Apesar de estar recheado de referências cinematográficas, com foco nos filmes de espionagem, "C.I.C - Central de Inteligência Cearense" - já em cartaz  nos cinemas - traz uma mudança significativa em relação aos filmes anteriores de Edmilson Filho, como "Cine Holliúdy" e "O Shaolin do Sertão". Novamente em parceria com o diretor Halder Gomes, o ator abandona o herói involuntário para fazer um tipo caro aos trabalhos do trio ZAZ, em que o humor reside de uma percepção exagerada da realidade pelos personagens. 

É como se Edmilson deixesse de lado sua principal inspiração - o Didi de Os Trapalhões - para fazer uma espécie de Jacques Clouseau ("A Pantera Cor-de-Rosa") ou um Frank Debrin ("Corra que a Polícia Vem Aí", do  ZAZ). A diferença é que esses policiais têm a certeza que estão fazendo a coisa certa, gerando uma série de equívocos que, no final das contas, acabam chegando ao resultado desejado. Nos primeiros longas, ele fazia o homem ingênuo e sonhador,  à espera de um lugar ao sol. Já o agente de "C.I.C" se acha o próprio sol.

Essa mudança de perspectiva afeta o desenvolvimento do protagonista e da narrativa, que sai do cenário interiorano e parte para o urbano. O personagem já está consolidado, por assim dizer, não precisando fazer a trajetória da provação. Embora mostre alguns flashbacks sobre a sua origem humilde, como servente numa universidade, o agente Karkará é presunçoso, com a certeza de que é o melhor agente, lutador e amante do mundo, "quiçá do Ceará", frase muito repetida no filme.

O roteiro tropeça nesta composição, que exige outra pegada de comicidade, com a cena exacerbando todas as limitações do agente (porém só notadas pelo espectador, provocando uma estranheza risível). O texto aposta nos diálogos, como se pegasse os principais momentos de James Bond e traduzisse para o "cearencês". Há algumas boas sequências, especialmente quando ele mistura línguas em seu disfarce, e outras nem tanto, como o computador mal-educado da agência.

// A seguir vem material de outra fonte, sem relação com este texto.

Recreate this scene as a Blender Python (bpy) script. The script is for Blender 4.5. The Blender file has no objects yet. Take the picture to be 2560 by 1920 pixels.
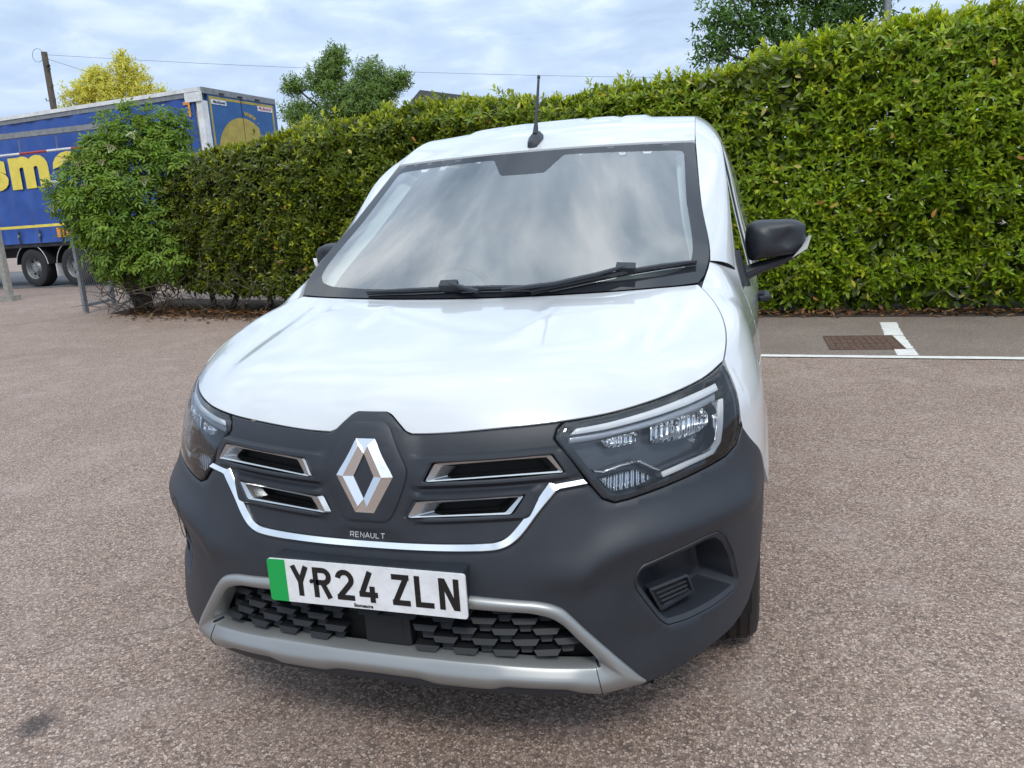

O espião 007 é lembrado principalmente pelo frase de apresentação ("Bond, James Bond", adaptado para "Lei, Vanderlei") e pelo lado sedutor, com uma citação à sequência em que Ursula Andress sai do mar, toda sensual, em "O Satânico Dr. No" (1962). Há outras referências explícitas tiradas das séries "O Homem de Seis Milhões de Doláres", a partir do braço ciborgue de Karkará, e "Agente 86", perceptível na dupla (o chefe e a assistente) que trabalha com o agente.

Os personagens coadjuvantes são interessantes, como o chefe fumante inveterado, a espiã argentina que forma dupla divertida com o cearense e os vilões, que são pura sátira bondiana. Aliás, o projeto megalomaníaco da cabeça do grupo Rola (sim, é mais piada do filme) ambiciona acabar com o turismo brasileiro, transformando a água das praias em cocô. Embora o ritmo seja irregular, Halder Gomes mostra, como em filmes anteriores, ter domínio bom domínio técnico. 

O maior achado de "C.I.C" é tirar Rio e São Paulo como centros de interesse, fazendo do Ceará não só um cenário das investigações,  como também usar elementos culturais locais para desenvolvimento da história. Desta maneira, uma das sequências de ação se dá no estádio Castelão, num jogo do Fortaleza pela Libertadores. Se quisesse brincar mais com esse aspecto, poderia ter escalado atores cearenses para participações especiais, além de explorar outros pontos turísticos.